Amtrak Stalling MTA West Side Plan

The MTA has many major plans it would like to implement to its commuter railroad services. With the Long Island Railroad, it is East Side Access to provide service to Grand Central Station. For the Metro-North, it is the ability to send riders to Penn Station.

While the LIRR project is rolling along, the Metro-North’s is not & the MTA blames the ridiculous demands of Amtrak as it tries to stall such service being introduced. Thomas C. Zambito of the Rockland/Westchester Journal News has more:

Amtrak’s 11th-hour demands have stalled plans for a rail project that would deliver Metro-North commuters to Manhattan’s West Side for the first time and open a new path to jobs in Westchester County, a top-ranking Metropolitan Transportation Authority official says.

Negotiations between Amtrak, the government-run passenger rail, and the MTA have broken down in recent months, delaying by at least six months the opening of bids for design of the Penn Station Access Project, according to Janno Lieber, the chief development officer for the MTA, Metro-North’s parent agency.

“The MTA is going to build this,” Lieber said in his first interview on the subject. “The MTA is going to pay for it. Amtrak is getting a new railroad … They’re getting all this for free and we need a commitment that they will allow us not just to build them a new railroad but to operate on that once we’re done.”

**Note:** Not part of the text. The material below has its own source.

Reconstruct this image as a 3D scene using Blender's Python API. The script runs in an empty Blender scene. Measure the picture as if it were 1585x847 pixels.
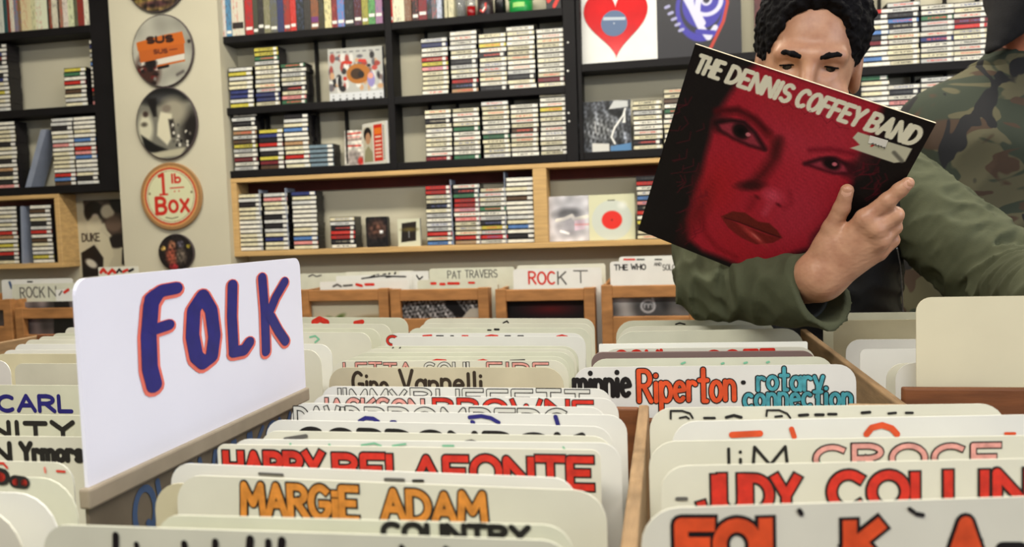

A few highlights of the MTA’s plan:

  • After New Rochelle, New Haven Line trains would split, with some taking the existing route to Grand Central and others taking a new route along the Hell Gate Line to Penn Station.
  • Six Sound Shore towns — New Rochelle, Larchmont, Mamaroneck, Rye, Port Chester and Harrison — would be able to access the route to Penn Station.
  • Four new stations would be built in the Bronx in Co-op City, Morris Park, Parkchester and Hunts Point.
  • The project would come online in the years after the East Side of Manhattan is opened to Long Island Rail Road trains, which currently use Penn Station as their Manhattan hub.

Amtrak owns much of the property on which the project will be built, including the Hell Gate right of way, which the railroad currently uses to get into and out of Penn Station. The same approach would be used to deliver New Haven Line trains to Penn Station.

And that’s where much of the tension between the two sides has been centered.

Amtrak wants to collect access fees for use of the Hell Gate, in addition to what the MTA has already agreed to pay as part of a federally-mandated cost-sharing deal, Lieber said.

And the MTA balked at Amtrak’s recent demand that the authority pay for the bulk of the cost to replace the Pelham Bay Bridge, a 111-year-old Amtrak-owned span that crosses the Hutchinson River in the Bronx.

Click here for the complete report.

Leave it to Amtrak to be a cause of trouble for a transportation project in & around the tri-state area. The agency can never seem to do anything right as one blunder after another has led to issues. Quite honestly, their control of Penn Station needed to be revoked ages ago as it would drastically improve things at how the station would operate whether it be the current one or its new home which will eventually come.

As far as this project goes, Amtrak has some nerve to demand the fees & the bulk of a bridge repair to be paid by the MTA. However the inept leadership at Amtrak never ceases to amaze me with their decision making process. All we can do is hope that a fair deal can be done so this project can get off the ground & start getting closer to becoming a reality.